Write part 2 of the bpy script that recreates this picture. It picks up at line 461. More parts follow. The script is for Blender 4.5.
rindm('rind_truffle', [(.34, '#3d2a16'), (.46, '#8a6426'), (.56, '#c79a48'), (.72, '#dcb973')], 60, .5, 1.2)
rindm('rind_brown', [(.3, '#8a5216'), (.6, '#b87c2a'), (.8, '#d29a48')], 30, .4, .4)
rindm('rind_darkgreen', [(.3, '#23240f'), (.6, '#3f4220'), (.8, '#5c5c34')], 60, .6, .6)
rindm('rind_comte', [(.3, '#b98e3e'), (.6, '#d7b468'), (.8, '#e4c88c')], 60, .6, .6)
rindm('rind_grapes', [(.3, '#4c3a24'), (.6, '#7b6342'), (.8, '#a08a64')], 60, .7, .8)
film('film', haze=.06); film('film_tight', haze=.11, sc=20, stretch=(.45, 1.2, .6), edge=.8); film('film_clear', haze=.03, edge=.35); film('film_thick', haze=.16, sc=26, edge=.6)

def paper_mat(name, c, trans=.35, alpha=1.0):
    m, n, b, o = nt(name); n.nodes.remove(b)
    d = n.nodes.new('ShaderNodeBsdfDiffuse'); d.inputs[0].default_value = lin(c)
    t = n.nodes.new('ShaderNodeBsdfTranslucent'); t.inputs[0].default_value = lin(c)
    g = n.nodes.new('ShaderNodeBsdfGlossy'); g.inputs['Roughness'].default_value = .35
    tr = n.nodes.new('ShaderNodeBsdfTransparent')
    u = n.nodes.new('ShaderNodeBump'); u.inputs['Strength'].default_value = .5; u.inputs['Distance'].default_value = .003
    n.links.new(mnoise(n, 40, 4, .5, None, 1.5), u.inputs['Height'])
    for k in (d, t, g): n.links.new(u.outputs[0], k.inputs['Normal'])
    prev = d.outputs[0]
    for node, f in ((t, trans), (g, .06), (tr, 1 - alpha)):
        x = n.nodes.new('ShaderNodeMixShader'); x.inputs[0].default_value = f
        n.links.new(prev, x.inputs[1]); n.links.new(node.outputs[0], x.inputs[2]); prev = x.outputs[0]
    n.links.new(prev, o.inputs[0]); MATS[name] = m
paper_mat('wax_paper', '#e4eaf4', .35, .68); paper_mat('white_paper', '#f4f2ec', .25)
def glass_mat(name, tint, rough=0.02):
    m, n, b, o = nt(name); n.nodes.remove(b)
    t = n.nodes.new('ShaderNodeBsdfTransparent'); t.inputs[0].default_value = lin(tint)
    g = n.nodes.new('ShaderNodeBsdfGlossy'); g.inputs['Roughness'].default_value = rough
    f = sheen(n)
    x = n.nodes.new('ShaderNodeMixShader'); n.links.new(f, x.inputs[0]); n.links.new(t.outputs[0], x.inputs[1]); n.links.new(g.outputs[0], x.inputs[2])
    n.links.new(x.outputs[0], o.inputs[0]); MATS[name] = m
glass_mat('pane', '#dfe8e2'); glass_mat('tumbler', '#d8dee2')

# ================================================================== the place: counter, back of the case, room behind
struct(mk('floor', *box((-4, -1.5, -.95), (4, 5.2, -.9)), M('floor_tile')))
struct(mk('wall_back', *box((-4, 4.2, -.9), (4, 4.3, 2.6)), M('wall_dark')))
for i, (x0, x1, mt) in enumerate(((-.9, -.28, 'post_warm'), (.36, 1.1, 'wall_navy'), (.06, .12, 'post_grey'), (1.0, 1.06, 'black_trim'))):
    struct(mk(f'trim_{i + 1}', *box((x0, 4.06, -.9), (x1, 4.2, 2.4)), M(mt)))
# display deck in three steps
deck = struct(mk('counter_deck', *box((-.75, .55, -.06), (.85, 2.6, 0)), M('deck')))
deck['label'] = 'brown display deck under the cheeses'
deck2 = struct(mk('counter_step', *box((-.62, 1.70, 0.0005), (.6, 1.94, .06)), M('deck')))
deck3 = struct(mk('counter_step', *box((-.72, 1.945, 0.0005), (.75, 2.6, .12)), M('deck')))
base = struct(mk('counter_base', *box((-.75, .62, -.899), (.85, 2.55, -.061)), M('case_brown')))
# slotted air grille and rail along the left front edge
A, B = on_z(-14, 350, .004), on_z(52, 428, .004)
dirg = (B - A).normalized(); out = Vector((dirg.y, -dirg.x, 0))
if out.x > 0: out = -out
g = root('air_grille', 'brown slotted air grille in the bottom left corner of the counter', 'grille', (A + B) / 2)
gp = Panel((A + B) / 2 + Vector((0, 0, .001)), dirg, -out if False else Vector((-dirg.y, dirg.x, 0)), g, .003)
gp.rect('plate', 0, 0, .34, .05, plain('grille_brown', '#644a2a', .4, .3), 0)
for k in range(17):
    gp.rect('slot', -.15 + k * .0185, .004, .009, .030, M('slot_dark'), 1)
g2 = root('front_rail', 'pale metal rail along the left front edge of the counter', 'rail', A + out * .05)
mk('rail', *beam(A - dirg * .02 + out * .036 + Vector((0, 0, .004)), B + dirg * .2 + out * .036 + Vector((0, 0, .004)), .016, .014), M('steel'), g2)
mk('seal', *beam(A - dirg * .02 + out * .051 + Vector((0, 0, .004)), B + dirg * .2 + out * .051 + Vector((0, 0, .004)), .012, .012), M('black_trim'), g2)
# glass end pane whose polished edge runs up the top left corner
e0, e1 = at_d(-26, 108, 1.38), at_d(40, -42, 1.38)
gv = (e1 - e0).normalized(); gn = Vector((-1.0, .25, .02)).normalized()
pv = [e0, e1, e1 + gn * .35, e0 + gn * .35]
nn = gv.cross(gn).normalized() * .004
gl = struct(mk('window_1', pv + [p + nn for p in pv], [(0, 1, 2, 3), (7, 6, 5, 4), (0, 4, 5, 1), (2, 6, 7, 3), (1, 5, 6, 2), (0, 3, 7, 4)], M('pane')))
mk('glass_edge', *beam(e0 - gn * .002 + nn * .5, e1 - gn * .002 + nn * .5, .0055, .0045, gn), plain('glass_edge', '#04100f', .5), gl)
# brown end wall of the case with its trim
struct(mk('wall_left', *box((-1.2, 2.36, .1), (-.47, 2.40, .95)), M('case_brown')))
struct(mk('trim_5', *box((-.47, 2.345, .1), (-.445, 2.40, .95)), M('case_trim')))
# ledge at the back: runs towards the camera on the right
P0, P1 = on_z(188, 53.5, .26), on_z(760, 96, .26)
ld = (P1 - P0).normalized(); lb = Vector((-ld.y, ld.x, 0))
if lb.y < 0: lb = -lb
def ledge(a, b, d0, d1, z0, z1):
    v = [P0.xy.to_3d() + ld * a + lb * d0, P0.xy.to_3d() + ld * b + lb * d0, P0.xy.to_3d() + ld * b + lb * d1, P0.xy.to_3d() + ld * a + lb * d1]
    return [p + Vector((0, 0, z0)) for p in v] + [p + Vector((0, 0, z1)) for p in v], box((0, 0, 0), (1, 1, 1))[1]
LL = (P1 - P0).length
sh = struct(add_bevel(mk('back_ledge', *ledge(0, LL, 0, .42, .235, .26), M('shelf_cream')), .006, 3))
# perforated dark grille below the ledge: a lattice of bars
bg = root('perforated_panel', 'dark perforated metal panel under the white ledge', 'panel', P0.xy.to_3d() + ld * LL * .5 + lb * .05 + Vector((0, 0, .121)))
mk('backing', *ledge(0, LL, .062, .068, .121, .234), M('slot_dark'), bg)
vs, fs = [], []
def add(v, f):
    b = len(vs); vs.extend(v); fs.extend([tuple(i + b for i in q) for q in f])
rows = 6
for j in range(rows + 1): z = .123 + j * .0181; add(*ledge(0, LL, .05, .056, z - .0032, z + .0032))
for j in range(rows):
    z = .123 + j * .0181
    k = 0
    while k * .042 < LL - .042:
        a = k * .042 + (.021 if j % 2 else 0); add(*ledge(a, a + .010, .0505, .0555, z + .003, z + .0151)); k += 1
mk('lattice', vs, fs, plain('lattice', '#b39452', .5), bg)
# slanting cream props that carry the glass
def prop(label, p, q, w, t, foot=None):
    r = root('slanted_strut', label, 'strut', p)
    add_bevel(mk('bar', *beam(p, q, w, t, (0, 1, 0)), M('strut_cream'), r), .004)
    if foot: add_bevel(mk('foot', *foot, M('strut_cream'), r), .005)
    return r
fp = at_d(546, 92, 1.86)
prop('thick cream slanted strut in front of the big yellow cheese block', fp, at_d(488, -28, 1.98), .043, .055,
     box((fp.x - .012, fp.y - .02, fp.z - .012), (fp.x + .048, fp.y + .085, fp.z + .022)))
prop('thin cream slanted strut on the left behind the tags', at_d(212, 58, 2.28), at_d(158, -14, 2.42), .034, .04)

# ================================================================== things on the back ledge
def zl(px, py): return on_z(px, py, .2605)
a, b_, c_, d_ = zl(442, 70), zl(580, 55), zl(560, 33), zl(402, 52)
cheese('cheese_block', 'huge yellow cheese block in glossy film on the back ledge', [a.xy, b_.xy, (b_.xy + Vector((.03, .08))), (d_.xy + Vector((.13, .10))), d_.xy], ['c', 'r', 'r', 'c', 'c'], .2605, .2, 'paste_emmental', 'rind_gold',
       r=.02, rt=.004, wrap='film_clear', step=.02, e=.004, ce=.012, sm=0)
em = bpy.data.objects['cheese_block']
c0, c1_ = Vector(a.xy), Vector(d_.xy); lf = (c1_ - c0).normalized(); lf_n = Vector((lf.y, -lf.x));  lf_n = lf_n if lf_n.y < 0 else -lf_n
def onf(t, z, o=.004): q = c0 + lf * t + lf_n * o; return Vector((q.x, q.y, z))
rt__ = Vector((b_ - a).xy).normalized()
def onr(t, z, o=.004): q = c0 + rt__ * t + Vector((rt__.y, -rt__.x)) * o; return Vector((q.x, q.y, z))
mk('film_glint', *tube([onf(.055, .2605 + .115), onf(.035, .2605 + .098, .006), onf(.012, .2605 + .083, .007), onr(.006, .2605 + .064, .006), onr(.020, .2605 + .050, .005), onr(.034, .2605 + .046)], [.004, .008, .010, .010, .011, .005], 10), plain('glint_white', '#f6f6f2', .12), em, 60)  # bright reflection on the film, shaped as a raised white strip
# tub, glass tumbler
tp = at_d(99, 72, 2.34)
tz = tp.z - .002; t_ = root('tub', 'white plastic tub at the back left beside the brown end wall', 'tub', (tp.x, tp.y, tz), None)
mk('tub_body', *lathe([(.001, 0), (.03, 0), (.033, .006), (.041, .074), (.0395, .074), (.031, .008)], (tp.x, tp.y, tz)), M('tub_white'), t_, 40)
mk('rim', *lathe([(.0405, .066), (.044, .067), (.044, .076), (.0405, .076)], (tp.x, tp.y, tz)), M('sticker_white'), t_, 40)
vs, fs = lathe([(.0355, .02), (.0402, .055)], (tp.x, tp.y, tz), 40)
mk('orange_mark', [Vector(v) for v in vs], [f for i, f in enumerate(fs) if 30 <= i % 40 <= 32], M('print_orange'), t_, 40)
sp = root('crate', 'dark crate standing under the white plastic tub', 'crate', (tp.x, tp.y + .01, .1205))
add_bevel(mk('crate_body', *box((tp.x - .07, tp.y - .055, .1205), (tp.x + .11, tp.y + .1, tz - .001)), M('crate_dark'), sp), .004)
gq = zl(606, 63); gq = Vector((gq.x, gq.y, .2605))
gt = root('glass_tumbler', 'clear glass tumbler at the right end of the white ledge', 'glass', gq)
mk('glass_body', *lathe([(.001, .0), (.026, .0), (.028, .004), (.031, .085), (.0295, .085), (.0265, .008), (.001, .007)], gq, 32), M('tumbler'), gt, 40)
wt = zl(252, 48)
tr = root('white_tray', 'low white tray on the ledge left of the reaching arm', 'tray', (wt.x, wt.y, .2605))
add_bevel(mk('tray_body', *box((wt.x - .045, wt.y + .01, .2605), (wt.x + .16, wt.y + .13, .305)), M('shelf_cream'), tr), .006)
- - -
* _TASK REQUIREMENTS_
Everything from the first line above up to and including the line that contains "haze=.16, sc=26, edge=.6)" should be printed exactly; please print only that.

* _IN RESPONSE_
Write part 2 of the bpy script that recreates this picture. It picks up at line 461. More parts follow. The script is for Blender 4.5.
rindm('rind_truffle', [(.34, '#3d2a16'), (.46, '#8a6426'), (.56, '#c79a48'), (.72, '#dcb973')], 60, .5, 1.2)
rindm('rind_brown', [(.3, '#8a5216'), (.6, '#b87c2a'), (.8, '#d29a48')], 30, .4, .4)
rindm('rind_darkgreen', [(.3, '#23240f'), (.6, '#3f4220'), (.8, '#5c5c34')], 60, .6, .6)
rindm('rind_comte', [(.3, '#b98e3e'), (.6, '#d7b468'), (.8, '#e4c88c')], 60, .6, .6)
rindm('rind_grapes', [(.3, '#4c3a24'), (.6, '#7b6342'), (.8, '#a08a64')], 60, .7, .8)
film('film', haze=.06); film('film_tight', haze=.11, sc=20, stretch=(.45, 1.2, .6), edge=.8); film('film_clear', haze=.03, edge=.35); film('film_thick', haze=.16, sc=26, edge=.6)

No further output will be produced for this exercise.